---- Provided material

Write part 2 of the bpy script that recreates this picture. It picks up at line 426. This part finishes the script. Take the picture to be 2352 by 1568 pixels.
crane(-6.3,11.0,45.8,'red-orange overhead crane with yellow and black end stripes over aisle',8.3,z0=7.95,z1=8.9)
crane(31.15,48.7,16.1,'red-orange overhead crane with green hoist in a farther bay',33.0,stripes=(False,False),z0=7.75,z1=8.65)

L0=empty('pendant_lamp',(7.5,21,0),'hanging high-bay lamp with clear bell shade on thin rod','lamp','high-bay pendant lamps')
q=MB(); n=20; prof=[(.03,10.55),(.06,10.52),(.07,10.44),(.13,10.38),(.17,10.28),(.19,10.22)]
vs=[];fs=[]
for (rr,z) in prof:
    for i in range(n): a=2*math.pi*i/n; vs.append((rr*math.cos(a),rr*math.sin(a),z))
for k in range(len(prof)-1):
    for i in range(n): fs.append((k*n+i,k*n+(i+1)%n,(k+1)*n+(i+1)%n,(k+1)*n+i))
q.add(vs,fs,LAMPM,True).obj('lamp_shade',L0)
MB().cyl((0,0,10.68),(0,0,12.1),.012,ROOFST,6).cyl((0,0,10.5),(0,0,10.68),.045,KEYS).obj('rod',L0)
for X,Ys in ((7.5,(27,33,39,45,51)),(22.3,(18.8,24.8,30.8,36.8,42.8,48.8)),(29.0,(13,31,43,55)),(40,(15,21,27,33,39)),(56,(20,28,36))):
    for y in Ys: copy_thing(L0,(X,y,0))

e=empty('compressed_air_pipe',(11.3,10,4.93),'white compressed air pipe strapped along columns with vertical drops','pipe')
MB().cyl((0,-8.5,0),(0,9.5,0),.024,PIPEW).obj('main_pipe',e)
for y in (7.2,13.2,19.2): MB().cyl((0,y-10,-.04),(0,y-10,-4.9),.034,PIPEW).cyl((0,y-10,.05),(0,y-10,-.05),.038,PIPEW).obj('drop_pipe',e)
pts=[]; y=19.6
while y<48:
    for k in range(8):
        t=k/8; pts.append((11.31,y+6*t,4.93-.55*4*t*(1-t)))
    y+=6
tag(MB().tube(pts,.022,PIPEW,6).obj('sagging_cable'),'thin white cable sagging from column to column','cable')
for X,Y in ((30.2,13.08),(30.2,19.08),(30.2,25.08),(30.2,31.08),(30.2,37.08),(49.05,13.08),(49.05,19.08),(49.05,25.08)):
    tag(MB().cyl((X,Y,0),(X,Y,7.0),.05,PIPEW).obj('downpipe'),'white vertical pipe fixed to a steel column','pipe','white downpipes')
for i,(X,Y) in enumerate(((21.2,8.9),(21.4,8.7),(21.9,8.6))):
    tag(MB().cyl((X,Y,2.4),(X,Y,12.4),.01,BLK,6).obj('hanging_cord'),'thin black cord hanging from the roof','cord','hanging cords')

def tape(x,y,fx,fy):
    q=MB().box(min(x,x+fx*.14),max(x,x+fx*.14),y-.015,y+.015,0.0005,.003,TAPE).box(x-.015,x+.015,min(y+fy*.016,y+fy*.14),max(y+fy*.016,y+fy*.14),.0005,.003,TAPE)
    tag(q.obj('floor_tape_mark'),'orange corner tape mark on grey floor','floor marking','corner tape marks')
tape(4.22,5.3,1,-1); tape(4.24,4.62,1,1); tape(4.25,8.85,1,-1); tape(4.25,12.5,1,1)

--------
---- Provided material

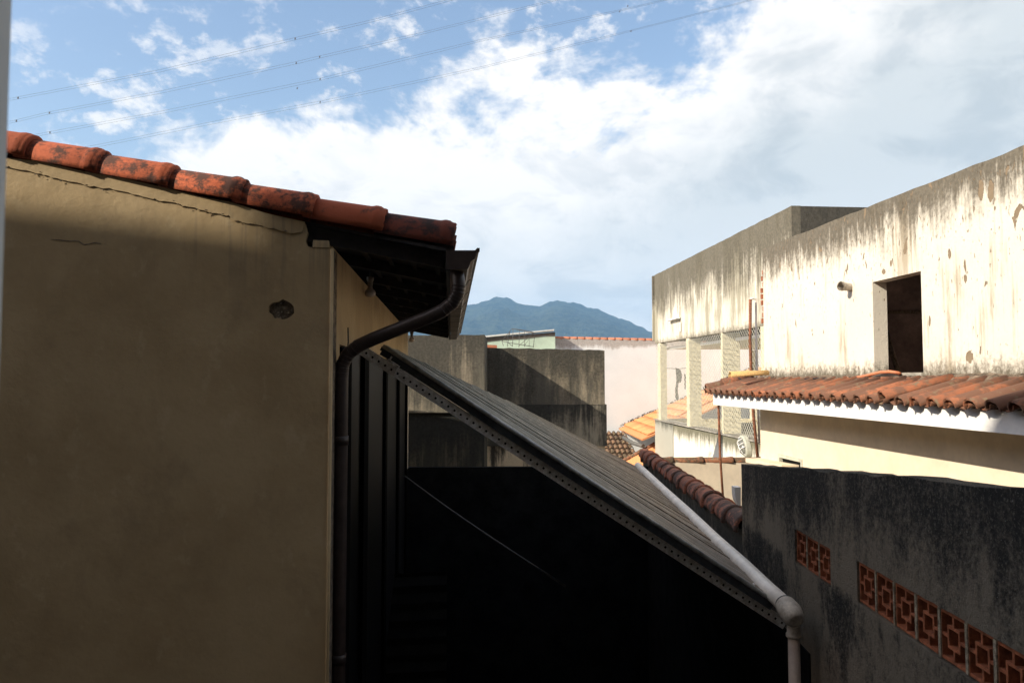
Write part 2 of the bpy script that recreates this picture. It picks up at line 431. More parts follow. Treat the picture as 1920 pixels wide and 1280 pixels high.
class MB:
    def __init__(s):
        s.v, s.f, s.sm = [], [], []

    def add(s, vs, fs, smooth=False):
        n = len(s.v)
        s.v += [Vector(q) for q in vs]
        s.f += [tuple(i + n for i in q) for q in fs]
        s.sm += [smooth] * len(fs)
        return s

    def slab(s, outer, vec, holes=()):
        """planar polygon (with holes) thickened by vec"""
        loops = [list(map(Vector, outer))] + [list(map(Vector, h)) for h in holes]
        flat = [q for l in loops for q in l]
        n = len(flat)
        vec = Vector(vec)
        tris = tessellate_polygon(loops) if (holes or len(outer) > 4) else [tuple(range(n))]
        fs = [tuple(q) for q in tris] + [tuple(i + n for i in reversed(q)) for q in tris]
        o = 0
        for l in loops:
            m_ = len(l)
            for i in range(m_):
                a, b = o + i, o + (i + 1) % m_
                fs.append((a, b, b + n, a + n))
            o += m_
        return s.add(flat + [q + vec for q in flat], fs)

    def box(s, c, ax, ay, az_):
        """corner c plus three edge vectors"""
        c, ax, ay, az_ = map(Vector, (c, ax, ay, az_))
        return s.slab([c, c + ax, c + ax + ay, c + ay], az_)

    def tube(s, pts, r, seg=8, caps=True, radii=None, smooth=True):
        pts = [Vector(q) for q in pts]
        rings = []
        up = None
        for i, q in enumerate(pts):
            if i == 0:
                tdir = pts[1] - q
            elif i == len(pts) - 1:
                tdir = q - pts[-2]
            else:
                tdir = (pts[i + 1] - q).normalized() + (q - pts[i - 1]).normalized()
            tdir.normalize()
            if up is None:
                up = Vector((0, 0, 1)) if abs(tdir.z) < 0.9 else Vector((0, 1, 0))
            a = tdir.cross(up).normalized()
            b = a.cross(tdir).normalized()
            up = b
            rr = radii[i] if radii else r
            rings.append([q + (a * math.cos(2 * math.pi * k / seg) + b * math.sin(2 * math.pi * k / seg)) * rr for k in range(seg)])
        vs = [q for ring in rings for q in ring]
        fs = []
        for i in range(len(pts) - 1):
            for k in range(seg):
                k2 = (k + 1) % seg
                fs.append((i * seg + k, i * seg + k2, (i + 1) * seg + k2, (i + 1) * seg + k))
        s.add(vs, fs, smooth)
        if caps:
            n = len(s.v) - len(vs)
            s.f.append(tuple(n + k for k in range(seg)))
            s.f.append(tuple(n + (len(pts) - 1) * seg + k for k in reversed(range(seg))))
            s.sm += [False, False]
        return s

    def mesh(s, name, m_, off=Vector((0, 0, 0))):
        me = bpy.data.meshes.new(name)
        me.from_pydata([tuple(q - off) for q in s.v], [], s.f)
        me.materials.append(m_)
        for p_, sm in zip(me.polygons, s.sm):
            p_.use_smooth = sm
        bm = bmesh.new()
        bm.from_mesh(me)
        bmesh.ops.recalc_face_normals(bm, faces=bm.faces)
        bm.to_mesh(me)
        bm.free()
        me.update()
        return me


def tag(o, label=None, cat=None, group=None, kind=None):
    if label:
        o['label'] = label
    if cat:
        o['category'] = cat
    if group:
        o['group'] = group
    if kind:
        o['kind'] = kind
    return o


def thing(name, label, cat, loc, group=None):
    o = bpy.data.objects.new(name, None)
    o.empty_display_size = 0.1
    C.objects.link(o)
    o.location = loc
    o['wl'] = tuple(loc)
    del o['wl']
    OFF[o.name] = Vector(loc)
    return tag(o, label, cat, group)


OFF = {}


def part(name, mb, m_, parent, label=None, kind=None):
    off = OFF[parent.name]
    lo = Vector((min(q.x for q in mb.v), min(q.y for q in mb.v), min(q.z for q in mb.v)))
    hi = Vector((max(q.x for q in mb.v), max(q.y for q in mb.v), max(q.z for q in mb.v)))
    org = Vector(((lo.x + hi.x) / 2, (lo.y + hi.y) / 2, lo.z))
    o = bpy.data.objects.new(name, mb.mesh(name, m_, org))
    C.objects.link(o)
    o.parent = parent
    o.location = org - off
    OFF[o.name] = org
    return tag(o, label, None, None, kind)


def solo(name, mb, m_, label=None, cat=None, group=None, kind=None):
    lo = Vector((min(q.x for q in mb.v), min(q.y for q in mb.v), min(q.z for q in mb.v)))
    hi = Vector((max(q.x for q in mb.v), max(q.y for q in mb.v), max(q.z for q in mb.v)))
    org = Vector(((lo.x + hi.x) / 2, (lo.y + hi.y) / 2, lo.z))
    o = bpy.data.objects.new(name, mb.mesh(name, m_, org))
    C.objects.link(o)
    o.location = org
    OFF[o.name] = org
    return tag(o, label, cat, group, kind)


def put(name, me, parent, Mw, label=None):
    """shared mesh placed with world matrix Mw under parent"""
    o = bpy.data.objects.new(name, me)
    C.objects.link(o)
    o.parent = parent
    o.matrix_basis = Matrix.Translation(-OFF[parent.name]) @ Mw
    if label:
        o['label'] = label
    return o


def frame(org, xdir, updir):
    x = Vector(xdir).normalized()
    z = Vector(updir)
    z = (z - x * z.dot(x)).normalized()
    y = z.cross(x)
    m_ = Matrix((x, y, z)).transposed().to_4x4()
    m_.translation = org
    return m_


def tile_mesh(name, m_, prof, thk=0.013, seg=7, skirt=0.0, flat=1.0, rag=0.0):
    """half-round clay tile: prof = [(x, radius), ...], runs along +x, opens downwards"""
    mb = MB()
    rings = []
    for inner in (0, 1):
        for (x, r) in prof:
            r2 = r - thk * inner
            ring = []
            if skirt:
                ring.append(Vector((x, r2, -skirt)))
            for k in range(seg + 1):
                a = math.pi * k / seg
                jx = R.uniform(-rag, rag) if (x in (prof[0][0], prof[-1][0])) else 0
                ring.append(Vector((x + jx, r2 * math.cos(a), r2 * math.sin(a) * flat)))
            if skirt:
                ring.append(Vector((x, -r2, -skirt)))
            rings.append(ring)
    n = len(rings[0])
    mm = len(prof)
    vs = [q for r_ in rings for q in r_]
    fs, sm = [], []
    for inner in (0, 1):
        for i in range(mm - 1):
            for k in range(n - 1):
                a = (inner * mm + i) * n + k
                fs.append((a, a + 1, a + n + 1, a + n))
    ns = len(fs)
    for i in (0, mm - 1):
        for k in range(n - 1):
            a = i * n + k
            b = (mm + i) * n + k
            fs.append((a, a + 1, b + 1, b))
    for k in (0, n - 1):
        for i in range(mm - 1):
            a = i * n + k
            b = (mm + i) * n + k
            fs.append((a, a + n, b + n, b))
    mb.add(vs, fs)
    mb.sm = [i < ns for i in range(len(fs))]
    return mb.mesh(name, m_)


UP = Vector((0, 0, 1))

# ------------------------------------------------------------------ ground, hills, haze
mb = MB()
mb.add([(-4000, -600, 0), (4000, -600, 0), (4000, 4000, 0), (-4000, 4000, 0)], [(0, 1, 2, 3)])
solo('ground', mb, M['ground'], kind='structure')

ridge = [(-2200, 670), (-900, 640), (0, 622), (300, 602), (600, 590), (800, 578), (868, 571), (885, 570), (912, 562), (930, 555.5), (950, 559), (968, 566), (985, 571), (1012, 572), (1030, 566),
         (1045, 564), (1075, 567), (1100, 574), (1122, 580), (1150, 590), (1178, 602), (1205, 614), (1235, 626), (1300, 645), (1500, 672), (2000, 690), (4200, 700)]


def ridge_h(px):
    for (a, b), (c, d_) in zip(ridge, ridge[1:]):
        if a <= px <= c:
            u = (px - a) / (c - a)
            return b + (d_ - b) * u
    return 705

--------

Problem details
Repeat the span of lines that opens with the line holding "1280 pixels high." and closes with the line holding "s.v, s.f, s.sm = [], [], []", exactly as it stands.

Solution for this task
Write part 2 of the bpy script that recreates this picture. It picks up at line 431. More parts follow. Treat the picture as 1920 pixels wide and 1280 pixels high.
class MB:
    def __init__(s):
        s.v, s.f, s.sm = [], [], []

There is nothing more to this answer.